Tour de Lincoln, our city’s first public art project, took place in 2003 when 71 bike sculptures were created, emphasizing the value placed on public art by our community. Lincoln also realizes how integral bikes are to our quality of life and is proud of its 134 miles of trails that criss-cross our city and have garnered national attention.

During the 27-month time period of the initial project, the Tour de Lincoln committee was learning how to do a public art project, and money for future maintenance for the bikes was not factored in. According to Mike Zeleny, Tour de Lincoln committee member and treasurer, “We had no idea at the time of planning that the bikes would be embraced by our community in such a powerful way, and we know that Lincoln does not want the sculptures to disappear from our city because of lack of maintenance.”

For those reasons, Liz Shea-McCoy, project director of Tour de Lincoln, continues her work to refurbish the bikes, one by one, according to need. Estimates for the refurbishment work on each bicycle range from $350 to $2,200, depending on the time, labor and materials necessary. Liz begins by asking the individual(s), organization or business that either sponsored the bike or purchased it at the auction for a refurbishment donation. Sometimes, it is necessary to collect a check or monetary promises, one by one, until the restoration amount has been attained.

In the case of “Color Wheel,” a call was made to Woods & Aitken LLP, which had purchased the sculpture at the auction in 2003 and installed it in front of the Cornhusker Hotel. Ed Tricker (attorney at Woods & Aitken) and his wife, Sue, stepped forward to refurbish “Color Wheel” and requested its new installation site to be within a Lincoln Public School. As a result, the most recent Tour de Lincoln bike to be restored was “Color Wheel,” which was installed inside Marilyn Moore Middle School.

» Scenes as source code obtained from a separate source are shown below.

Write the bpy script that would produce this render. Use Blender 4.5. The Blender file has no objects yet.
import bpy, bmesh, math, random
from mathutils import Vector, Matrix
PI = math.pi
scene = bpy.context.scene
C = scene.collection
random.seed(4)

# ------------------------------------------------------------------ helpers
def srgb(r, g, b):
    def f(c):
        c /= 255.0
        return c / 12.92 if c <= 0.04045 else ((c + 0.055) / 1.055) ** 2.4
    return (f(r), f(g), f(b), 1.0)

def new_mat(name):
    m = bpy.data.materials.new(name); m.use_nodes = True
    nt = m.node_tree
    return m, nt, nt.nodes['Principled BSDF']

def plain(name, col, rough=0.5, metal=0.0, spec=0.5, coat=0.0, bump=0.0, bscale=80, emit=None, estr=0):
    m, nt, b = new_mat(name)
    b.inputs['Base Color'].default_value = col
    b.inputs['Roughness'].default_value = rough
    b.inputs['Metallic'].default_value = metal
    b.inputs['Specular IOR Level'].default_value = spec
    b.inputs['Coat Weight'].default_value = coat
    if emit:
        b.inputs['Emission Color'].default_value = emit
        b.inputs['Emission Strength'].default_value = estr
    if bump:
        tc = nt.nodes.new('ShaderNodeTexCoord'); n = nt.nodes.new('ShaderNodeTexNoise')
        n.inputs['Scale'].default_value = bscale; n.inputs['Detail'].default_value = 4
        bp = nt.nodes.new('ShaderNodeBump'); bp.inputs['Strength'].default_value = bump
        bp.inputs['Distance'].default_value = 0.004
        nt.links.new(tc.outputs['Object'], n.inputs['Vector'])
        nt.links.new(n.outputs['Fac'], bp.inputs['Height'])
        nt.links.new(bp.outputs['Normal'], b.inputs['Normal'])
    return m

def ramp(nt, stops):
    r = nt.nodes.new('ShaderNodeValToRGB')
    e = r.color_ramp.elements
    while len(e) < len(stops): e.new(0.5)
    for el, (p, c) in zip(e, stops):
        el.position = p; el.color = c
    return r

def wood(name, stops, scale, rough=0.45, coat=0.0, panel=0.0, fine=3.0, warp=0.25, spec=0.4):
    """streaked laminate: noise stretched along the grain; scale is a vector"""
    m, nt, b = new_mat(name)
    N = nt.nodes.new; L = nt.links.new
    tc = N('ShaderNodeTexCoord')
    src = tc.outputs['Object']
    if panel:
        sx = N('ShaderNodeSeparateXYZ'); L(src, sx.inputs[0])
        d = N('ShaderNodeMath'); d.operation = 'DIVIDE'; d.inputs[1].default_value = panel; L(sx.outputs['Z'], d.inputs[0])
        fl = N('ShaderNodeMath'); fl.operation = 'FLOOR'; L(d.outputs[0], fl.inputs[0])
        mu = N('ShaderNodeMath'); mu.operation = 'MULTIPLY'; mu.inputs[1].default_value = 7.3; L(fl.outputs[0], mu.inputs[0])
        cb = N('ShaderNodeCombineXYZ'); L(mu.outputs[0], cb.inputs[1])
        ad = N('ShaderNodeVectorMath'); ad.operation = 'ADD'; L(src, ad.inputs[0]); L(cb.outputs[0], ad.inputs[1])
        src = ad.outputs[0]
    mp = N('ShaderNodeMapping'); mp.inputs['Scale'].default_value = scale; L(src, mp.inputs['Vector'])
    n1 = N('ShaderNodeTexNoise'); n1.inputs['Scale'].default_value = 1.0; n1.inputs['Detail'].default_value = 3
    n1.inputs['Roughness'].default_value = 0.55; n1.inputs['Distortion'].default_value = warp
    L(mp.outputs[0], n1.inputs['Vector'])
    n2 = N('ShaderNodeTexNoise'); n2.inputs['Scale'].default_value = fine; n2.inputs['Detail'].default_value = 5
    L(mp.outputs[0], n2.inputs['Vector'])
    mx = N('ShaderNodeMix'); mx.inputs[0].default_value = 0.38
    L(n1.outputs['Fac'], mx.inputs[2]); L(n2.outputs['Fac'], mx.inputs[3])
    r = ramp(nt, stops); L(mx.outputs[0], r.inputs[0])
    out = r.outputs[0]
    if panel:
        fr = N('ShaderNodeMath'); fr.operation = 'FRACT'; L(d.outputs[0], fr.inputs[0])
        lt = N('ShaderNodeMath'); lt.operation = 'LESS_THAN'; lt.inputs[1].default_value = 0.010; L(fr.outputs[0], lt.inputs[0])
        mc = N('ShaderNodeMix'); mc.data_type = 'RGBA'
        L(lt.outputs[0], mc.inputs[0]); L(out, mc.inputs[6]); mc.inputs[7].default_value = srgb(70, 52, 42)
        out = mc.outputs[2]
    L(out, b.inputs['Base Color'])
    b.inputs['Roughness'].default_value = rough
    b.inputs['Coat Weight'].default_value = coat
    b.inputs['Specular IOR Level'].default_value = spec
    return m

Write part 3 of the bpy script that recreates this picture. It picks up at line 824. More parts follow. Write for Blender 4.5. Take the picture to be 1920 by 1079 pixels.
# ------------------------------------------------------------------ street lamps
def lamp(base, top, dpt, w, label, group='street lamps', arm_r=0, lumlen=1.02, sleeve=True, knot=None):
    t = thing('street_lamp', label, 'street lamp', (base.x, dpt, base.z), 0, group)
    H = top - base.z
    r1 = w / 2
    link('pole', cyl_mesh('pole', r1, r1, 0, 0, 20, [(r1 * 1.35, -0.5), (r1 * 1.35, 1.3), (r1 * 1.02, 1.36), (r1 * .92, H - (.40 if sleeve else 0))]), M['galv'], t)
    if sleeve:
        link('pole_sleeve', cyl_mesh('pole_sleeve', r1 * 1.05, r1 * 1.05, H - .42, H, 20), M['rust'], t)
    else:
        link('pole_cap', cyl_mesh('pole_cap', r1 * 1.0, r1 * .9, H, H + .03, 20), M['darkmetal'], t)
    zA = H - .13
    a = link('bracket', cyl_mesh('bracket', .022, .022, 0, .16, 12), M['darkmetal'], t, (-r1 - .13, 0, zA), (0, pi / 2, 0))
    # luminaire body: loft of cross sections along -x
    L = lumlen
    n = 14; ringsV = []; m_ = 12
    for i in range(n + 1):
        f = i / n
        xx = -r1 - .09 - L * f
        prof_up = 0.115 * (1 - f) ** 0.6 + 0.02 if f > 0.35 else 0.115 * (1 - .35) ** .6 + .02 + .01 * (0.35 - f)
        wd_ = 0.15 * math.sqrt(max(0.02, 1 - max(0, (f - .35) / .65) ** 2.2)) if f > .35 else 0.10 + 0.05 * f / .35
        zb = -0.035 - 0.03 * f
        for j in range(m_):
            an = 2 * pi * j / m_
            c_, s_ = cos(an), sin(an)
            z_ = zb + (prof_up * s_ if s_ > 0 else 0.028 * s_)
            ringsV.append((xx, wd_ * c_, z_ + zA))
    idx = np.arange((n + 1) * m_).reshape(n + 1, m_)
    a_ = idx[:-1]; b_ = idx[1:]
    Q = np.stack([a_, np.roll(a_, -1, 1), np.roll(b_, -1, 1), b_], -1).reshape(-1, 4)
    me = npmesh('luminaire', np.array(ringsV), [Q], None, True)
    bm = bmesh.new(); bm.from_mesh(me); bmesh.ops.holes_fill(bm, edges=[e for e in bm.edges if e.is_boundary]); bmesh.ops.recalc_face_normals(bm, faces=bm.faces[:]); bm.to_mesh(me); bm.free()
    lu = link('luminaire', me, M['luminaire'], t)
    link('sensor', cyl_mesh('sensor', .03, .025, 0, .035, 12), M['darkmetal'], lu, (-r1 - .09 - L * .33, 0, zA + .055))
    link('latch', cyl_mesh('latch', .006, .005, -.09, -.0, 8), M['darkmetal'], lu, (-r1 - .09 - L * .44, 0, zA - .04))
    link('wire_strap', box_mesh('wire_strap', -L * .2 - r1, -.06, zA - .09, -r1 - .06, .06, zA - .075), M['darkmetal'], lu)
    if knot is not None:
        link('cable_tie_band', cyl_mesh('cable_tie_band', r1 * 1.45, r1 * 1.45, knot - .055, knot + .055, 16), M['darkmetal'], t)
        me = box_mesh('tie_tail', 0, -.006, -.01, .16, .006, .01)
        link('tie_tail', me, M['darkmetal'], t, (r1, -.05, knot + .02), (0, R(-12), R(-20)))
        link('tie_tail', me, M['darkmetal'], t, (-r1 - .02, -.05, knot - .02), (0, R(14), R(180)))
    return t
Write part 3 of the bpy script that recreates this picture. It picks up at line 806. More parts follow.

According to Ed, “Our opportunity to give back to Lincoln by assisting in the restoration of “Color Wheel” was itself rewarding; however, the excitement that we experienced during the unveiling greatly exceeded our expectations. We believe that its placement at the entrance to Moore Middle School’s media center will create magical moments for the students, school personnel and visitors for many years to come.”